* DIRECTIONS FOR THIS TASK *
Transcribe all of the material below word for word and leave out its pictures.

— begin —

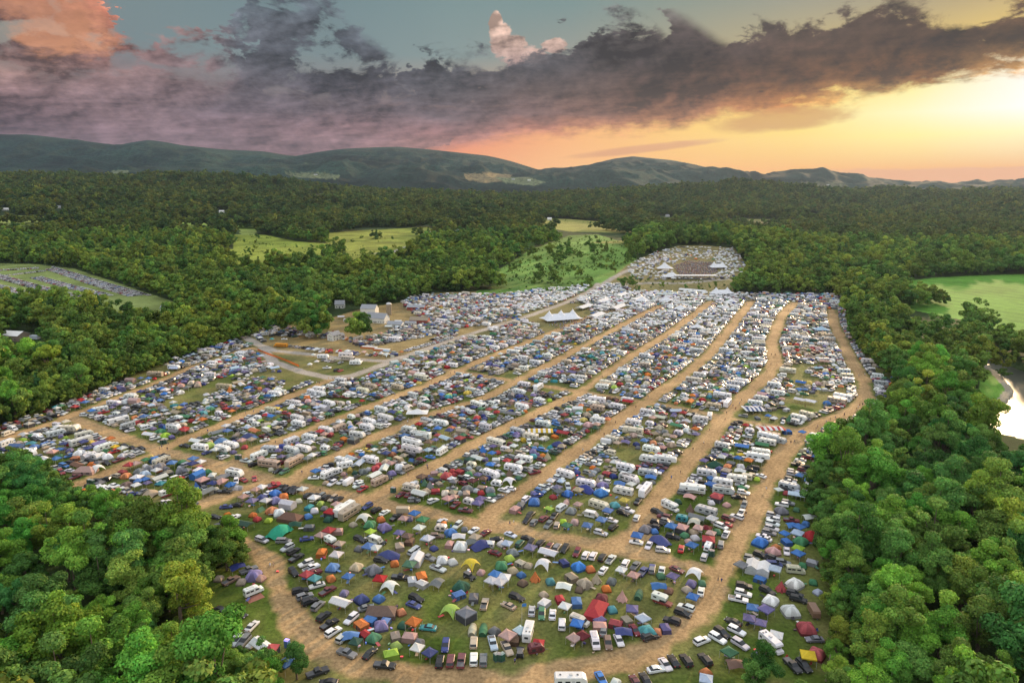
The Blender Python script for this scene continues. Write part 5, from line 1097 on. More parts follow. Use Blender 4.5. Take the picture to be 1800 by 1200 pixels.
# ------------------------------------------------------------ turning the plan into objects
def tag(o, label=None, cat=None, group=None, kind=None):
    if label: o['label'] = label
    if cat: o['category'] = cat
    if group: o['group'] = group
    if kind: o['kind'] = kind
    return o
TPL = {}
def template(t):
    if t not in TPL:
        parts = SPEC[t][3](); nm = SPEC[t][0]
        TPL[t] = dict(parts=[(n, b.mesh(nm + '_' + n)) for n, b in parts], one=join([b for _, b in parts]), raw=parts, mesh1=None)
    return TPL[t]
def place_thing(t, x, y, z, rot, sc, rgb, parts=True):
    tp = template(t); nm = SPEC[t][0]; c4 = (*rgb, 1)
    if parts and len(tp['parts']) > 1:
        o = bpy.data.objects.new(nm, None); col.objects.link(o); o.empty_display_size = .5
        for n, me in tp['parts']:
            q = bpy.data.objects.new(n, me); q.color = c4; q.parent = o; col.objects.link(q)
    else:
        if tp['mesh1'] is None: tp['mesh1'] = tp['one'].mesh(nm)
        o = bpy.data.objects.new(nm, tp['mesh1']); o.color = c4; col.objects.link(o)
    o.location = (x, y, z); o.rotation_euler = (0, 0, rot); o.scale = (sc,) * 3
    return o
def jit(rgb, a=.16):
    k = random.uniform(1 - a, 1 + a); gy = sum(rgb) / 3; f = random.uniform(.02, .36); rgb = tuple(c * (1 - f) + (gy * .8 + .07) * f for c in rgb); return tuple(min(.85, max(.01, c * k * random.uniform(.95, 1.05))) for c in rgb)
for it in ITEMS:
    it['dist'] = math.hypot(it['x'], it['y']); it['px'], it['py'] = proj(it['x'], it['y'], it['z'])
    it['name'] = SPEC[it['t']][0]; it['rgb'] = jit(COLS[it['c']][1])
inview = [it for it in ITEMS if -25 < it['px'] < 1825 and it['py'] < 1225]
bykind = {}
for it in inview: bykind.setdefault(it['name'], []).append(it)
INDIV, REST = [], {}
for k, l in bykind.items():
    l.sort(key=lambda q: q['dist'] / (1.25 if q['hand'] else 1))
    cap = 285
    INDIV += l[:cap]
    for q in l[cap:]: REST.setdefault(k, []).append(q)
print('kinds', {k: len(v) for k, v in bykind.items()}, 'individual', len(INDIV))
# labels: colour and kind, then the neighbours that pick this one out
gridl = {}
for it in INDIV: gridl.setdefault((int(it['x'] // 14), int(it['y'] // 14)), []).append(it)
def phrase(it): return COLS[it['c']][0] + ' ' + SPEC[it['t']][1] if it['t'] not in 'YUN' else SPEC[it['t']][1]
def short(it):
    s = {'q': 'capped pickup', 'P': 'truck camper', 'j': 'off-roader', 'p': 'pickup', 'D': 'big dome', 'd': 'small dome', 'F': 'fifth wheel', 'r': 'small trailer', 'R': 'trailer', 'k': 'canopy', 'K': 'long canopy', 'W': 'walled canopy', 'Z': 'lodge tent',
         'T': 'tarp', 'O': 'huge tarp', 'f': 'arched shelter', 'V': 'van', 'C': 'cabover', 'B': 'pop-up camper', 'Y': 'striped canopy', 'U': 'striped canopy', 'N': 'striped canopy', 'L': 'toilet', 'y': 'tepee', 'c': 'cabin tent', 't': 'tunnel tent', 'A': 'ridge tent', 'm': 'party tent'}.get(it['t'], SPEC[it['t']][1])
    return COLS[it['c']][0] + ' ' + s
def area(it):
    px, py = it['px'], it['py']
    if px < 300 and py < 620 and it['y'] > 560: return 'in the parking field'
    if it['y'] > 800: return 'up by the stage'
    if py > 1000 and px < 500: return 'in the forest clearing'
    if px > 1260 and py > 900: return 'along the river trees'
    if py > 940: return 'inside the bend of the lane'
    if px < 560 and py > 780: return 'near the lane junction'
    if py < 620: return 'towards the hillside'
    return 'between the dirt lanes'
used = {}
def rel(it, o):
    dx, dy = o['x'] - it['x'], o['y'] - it['y']
    return 'behind' if dy < -1.3 * abs(dx) else 'in front of' if dy > 1.3 * abs(dx) else 'beside'
def label_of(it):
    cx, cy = int(it['x'] // 14), int(it['y'] // 14)
    nb = [o for i in (-1, 0, 1) for j in (-1, 0, 1) for o in gridl.get((cx + i, cy + j), ()) if o is not it]
    nb.sort(key=lambda o: math.hypot(o['x'] - it['x'], o['y'] - it['y'])); nb = nb[:7]
    p = phrase(it); cand = []
    a = area(it)
    for i, o in enumerate(nb[:4]):
        for q in nb[i + 1:6]:
            cand.append(f"{p} {rel(it, o)} a {short(o)} and {rel(it, q)} a {short(q)}")
            cand.append(f"{p} between a {short(o)} and a {short(q)} {a}")
    for i, o in enumerate(nb[:3]):
        for j, q in enumerate(nb[i + 1:5]):
            for r in nb[i + j + 2:7]: cand.append(f"{p} close to a {short(o)}, a {short(q)} and a {short(r)}")
    cand.append(f"{p} standing alone {a}")
    for c in cand:
        c = c.replace(' a orange', ' an orange')
        n = len(c.replace(',', '').split())
        if 4 <= n <= 16 and c not in used: used[c] = it; return c
    for w in 'second third fourth fifth sixth seventh eighth ninth tenth eleventh twelfth'.split():
        c = f"{w} {p} {a}, counted uphill"
        if c not in used: used[c] = it; return c
    return f"{p} {a}"
for it in INDIV:
    nearp = it['dist'] < (380 if it['t'] not in 'RFMCBPGKWmYUN' else 400)
    o = place_thing(it['t'], it['x'], it['y'], it['z'], it['rot'], it['sc'], (.8, .8, .8) if it['t'] in 'YUN' else it['rgb'], nearp)
    tag(o, label_of(it), SPEC[it['t']][2], SPEC[it['t']][4])
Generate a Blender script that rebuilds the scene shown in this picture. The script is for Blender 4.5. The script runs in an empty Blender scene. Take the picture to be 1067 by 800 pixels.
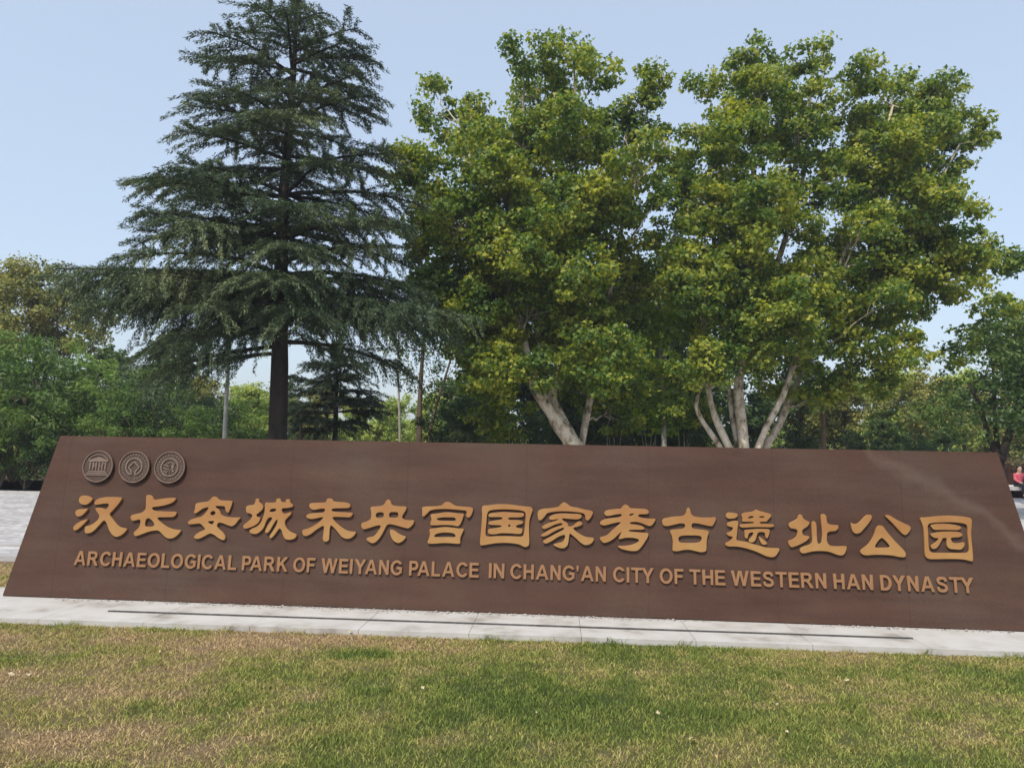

— end —

* REPLY *
The Blender Python script for this scene continues. Write part 5, from line 1097 on. More parts follow. Use Blender 4.5. Take the picture to be 1800 by 1200 pixels.
# ------------------------------------------------------------ turning the plan into objects
def tag(o, label=None, cat=None, group=None, kind=None):
    if label: o['label'] = label
    if cat: o['category'] = cat
    if group: o['group'] = group
    if kind: o['kind'] = kind
    return o
TPL = {}
def template(t):
    if t not in TPL:
        parts = SPEC[t][3](); nm = SPEC[t][0]
        TPL[t] = dict(parts=[(n, b.mesh(nm + '_' + n)) for n, b in parts], one=join([b for _, b in parts]), raw=parts, mesh1=None)
    return TPL[t]
def place_thing(t, x, y, z, rot, sc, rgb, parts=True):
    tp = template(t); nm = SPEC[t][0]; c4 = (*rgb, 1)
    if parts and len(tp['parts']) > 1:
        o = bpy.data.objects.new(nm, None); col.objects.link(o); o.empty_display_size = .5
        for n, me in tp['parts']:
            q = bpy.data.objects.new(n, me); q.color = c4; q.parent = o; col.objects.link(q)
    else:
        if tp['mesh1'] is None: tp['mesh1'] = tp['one'].mesh(nm)
        o = bpy.data.objects.new(nm, tp['mesh1']); o.color = c4; col.objects.link(o)
    o.location = (x, y, z); o.rotation_euler = (0, 0, rot); o.scale = (sc,) * 3
    return o
def jit(rgb, a=.16):
    k = random.uniform(1 - a, 1 + a); gy = sum(rgb) / 3; f = random.uniform(.02, .36); rgb = tuple(c * (1 - f) + (gy * .8 + .07) * f for c in rgb); return tuple(min(.85, max(.01, c * k * random.uniform(.95, 1.05))) for c in rgb)
for it in ITEMS:
    it['dist'] = math.hypot(it['x'], it['y']); it['px'], it['py'] = proj(it['x'], it['y'], it['z'])
    it['name'] = SPEC[it['t']][0]; it['rgb'] = jit(COLS[it['c']][1])
inview = [it for it in ITEMS if -25 < it['px'] < 1825 and it['py'] < 1225]
bykind = {}
for it in inview: bykind.setdefault(it['name'], []).append(it)
INDIV, REST = [], {}
for k, l in bykind.items():
    l.sort(key=lambda q: q['dist'] / (1.25 if q['hand'] else 1))
    cap = 285
    INDIV += l[:cap]
    for q in l[cap:]: REST.setdefault(k, []).append(q)
print('kinds', {k: len(v) for k, v in bykind.items()}, 'individual', len(INDIV))
# labels: colour and kind, then the neighbours that pick this one out
gridl = {}
for it in INDIV: gridl.setdefault((int(it['x'] // 14), int(it['y'] // 14)), []).append(it)
def phrase(it): return COLS[it['c']][0] + ' ' + SPEC[it['t']][1] if it['t'] not in 'YUN' else SPEC[it['t']][1]
def short(it):
    s = {'q': 'capped pickup', 'P': 'truck camper', 'j': 'off-roader', 'p': 'pickup', 'D': 'big dome', 'd': 'small dome', 'F': 'fifth wheel', 'r': 'small trailer', 'R': 'trailer', 'k': 'canopy', 'K': 'long canopy', 'W': 'walled canopy', 'Z': 'lodge tent',
         'T': 'tarp', 'O': 'huge tarp', 'f': 'arched shelter', 'V': 'van', 'C': 'cabover', 'B': 'pop-up camper', 'Y': 'striped canopy', 'U': 'striped canopy', 'N': 'striped canopy', 'L': 'toilet', 'y': 'tepee', 'c': 'cabin tent', 't': 'tunnel tent', 'A': 'ridge tent', 'm': 'party tent'}.get(it['t'], SPEC[it['t']][1])
    return COLS[it['c']][0] + ' ' + s
def area(it):
    px, py = it['px'], it['py']
    if px < 300 and py < 620 and it['y'] > 560: return 'in the parking field'
    if it['y'] > 800: return 'up by the stage'
    if py > 1000 and px < 500: return 'in the forest clearing'
    if px > 1260 and py > 900: return 'along the river trees'
    if py > 940: return 'inside the bend of the lane'
    if px < 560 and py > 780: return 'near the lane junction'
    if py < 620: return 'towards the hillside'
    return 'between the dirt lanes'
used = {}
def rel(it, o):
    dx, dy = o['x'] - it['x'], o['y'] - it['y']
    return 'behind' if dy < -1.3 * abs(dx) else 'in front of' if dy > 1.3 * abs(dx) else 'beside'
def label_of(it):
    cx, cy = int(it['x'] // 14), int(it['y'] // 14)
    nb = [o for i in (-1, 0, 1) for j in (-1, 0, 1) for o in gridl.get((cx + i, cy + j), ()) if o is not it]
    nb.sort(key=lambda o: math.hypot(o['x'] - it['x'], o['y'] - it['y'])); nb = nb[:7]
    p = phrase(it); cand = []
    a = area(it)
    for i, o in enumerate(nb[:4]):
        for q in nb[i + 1:6]:
            cand.append(f"{p} {rel(it, o)} a {short(o)} and {rel(it, q)} a {short(q)}")
            cand.append(f"{p} between a {short(o)} and a {short(q)} {a}")
    for i, o in enumerate(nb[:3]):
        for j, q in enumerate(nb[i + 1:5]):
            for r in nb[i + j + 2:7]: cand.append(f"{p} close to a {short(o)}, a {short(q)} and a {short(r)}")
    cand.append(f"{p} standing alone {a}")
    for c in cand:
        c = c.replace(' a orange', ' an orange')
        n = len(c.replace(',', '').split())
        if 4 <= n <= 16 and c not in used: used[c] = it; return c
    for w in 'second third fourth fifth sixth seventh eighth ninth tenth eleventh twelfth'.split():
        c = f"{w} {p} {a}, counted uphill"
        if c not in used: used[c] = it; return c
    return f"{p} {a}"
for it in INDIV:
    nearp = it['dist'] < (380 if it['t'] not in 'RFMCBPGKWmYUN' else 400)
    o = place_thing(it['t'], it['x'], it['y'], it['z'], it['rot'], it['sc'], (.8, .8, .8) if it['t'] in 'YUN' else it['rgb'], nearp)
    tag(o, label_of(it), SPEC[it['t']][2], SPEC[it['t']][4])
Generate a Blender script that rebuilds the scene shown in this picture. The script is for Blender 4.5. The script runs in an empty Blender scene. Take the picture to be 1067 by 800 pixels.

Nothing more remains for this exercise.